== Required task ==
Extract every line from the records below that contains the word "Python".

== Supplied records ==

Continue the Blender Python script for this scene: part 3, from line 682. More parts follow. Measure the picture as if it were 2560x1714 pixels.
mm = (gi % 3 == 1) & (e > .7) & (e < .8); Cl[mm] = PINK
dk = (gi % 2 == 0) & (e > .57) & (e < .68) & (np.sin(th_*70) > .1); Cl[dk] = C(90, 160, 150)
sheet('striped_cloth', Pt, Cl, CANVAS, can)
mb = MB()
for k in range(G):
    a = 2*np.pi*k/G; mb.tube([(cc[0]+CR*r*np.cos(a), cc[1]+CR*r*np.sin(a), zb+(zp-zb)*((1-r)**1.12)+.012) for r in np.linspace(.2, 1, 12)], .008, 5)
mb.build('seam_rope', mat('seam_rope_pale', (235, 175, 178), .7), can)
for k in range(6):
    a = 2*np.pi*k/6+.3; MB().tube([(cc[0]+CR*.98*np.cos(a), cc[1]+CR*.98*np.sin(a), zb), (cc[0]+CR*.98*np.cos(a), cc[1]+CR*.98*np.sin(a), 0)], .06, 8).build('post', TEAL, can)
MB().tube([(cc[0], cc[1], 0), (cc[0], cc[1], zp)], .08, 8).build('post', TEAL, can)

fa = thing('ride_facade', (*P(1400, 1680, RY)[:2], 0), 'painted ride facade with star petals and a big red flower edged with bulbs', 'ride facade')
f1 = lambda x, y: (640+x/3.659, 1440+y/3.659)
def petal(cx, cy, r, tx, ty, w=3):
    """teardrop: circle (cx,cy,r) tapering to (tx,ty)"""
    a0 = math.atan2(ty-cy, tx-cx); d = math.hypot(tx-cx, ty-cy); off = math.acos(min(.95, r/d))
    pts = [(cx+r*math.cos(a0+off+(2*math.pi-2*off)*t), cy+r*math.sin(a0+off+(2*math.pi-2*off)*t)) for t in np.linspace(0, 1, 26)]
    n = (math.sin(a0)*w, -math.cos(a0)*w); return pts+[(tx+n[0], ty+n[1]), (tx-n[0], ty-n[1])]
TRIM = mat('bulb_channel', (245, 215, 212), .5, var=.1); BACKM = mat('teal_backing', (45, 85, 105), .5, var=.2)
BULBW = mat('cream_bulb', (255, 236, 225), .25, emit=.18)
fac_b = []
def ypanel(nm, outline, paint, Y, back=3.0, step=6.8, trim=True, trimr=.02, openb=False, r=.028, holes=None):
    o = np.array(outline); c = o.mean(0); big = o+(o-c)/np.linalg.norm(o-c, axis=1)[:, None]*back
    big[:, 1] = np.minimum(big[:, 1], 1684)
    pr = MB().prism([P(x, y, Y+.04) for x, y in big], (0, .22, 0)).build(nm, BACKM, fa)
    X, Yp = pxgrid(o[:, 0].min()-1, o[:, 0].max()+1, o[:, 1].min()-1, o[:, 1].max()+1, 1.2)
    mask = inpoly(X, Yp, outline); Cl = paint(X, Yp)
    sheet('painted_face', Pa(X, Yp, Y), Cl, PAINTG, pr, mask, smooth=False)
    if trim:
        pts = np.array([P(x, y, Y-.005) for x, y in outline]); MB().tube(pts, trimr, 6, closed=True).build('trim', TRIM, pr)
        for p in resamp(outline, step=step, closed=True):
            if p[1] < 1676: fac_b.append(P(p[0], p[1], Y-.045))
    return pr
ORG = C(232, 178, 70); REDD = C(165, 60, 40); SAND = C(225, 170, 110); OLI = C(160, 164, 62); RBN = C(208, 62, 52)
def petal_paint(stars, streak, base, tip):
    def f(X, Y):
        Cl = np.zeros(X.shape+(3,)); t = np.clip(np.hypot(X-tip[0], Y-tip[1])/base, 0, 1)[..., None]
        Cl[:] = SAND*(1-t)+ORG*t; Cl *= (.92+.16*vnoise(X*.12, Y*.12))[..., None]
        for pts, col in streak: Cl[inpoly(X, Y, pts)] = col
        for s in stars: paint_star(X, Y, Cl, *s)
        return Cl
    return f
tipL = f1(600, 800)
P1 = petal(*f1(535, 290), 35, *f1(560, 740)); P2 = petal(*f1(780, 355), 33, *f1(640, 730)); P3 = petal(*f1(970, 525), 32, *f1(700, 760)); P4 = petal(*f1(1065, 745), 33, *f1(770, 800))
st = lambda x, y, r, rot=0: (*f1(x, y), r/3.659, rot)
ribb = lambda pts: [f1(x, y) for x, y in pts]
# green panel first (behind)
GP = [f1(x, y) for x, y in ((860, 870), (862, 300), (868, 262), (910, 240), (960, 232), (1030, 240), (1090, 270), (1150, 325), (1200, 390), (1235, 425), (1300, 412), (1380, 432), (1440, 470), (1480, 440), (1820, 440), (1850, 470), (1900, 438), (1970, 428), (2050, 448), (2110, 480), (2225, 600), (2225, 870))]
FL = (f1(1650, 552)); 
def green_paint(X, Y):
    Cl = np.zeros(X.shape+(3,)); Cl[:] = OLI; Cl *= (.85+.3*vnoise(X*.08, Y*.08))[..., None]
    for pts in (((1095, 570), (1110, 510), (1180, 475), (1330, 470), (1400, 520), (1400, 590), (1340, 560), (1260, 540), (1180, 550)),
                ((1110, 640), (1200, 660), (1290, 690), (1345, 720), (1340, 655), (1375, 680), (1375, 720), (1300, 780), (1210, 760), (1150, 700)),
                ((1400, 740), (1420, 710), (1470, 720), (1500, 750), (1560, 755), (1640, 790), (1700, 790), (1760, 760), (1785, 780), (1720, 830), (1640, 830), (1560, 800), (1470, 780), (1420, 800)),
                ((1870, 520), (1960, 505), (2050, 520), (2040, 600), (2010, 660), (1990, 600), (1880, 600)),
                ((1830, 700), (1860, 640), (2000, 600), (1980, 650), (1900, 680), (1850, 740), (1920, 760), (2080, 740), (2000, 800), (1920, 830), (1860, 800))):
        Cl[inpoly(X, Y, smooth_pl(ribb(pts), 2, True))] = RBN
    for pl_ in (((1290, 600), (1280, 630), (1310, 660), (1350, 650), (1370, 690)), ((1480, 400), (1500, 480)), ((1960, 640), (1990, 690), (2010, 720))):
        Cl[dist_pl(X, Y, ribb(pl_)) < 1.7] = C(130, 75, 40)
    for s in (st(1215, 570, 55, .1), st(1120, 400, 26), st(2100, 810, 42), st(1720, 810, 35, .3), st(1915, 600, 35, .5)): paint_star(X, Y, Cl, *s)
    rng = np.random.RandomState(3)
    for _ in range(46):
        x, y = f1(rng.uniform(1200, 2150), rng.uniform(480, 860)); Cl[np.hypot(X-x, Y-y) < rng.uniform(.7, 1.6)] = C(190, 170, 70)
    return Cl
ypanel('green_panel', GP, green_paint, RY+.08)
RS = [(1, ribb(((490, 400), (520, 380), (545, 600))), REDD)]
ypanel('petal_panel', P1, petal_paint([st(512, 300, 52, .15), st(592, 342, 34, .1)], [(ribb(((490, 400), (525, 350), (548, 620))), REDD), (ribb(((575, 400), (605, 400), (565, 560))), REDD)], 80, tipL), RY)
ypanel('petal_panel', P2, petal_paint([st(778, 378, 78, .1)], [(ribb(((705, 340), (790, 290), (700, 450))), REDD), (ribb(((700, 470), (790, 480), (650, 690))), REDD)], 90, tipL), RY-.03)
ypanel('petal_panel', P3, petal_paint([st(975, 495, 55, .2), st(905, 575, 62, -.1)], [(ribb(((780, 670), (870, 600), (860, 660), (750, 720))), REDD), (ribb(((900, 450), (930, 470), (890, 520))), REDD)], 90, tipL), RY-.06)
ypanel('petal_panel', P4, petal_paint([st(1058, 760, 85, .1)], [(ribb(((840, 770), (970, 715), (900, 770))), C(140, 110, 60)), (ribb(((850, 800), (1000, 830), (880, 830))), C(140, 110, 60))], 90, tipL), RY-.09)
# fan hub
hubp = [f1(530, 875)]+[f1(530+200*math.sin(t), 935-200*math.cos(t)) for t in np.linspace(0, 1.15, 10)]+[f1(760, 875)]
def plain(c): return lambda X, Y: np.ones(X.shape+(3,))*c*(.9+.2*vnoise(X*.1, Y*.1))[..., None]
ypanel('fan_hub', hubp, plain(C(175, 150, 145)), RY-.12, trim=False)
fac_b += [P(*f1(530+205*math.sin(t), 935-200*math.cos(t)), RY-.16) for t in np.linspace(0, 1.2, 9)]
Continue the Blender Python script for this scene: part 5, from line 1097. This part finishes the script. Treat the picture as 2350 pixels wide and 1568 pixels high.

== The reply ==
Continue the Blender Python script for this scene: part 3, from line 682. More parts follow. Measure the picture as if it were 2560x1714 pixels.
Continue the Blender Python script for this scene: part 5, from line 1097. This part finishes the script. Treat the picture as 2350 pixels wide and 1568 pixels high.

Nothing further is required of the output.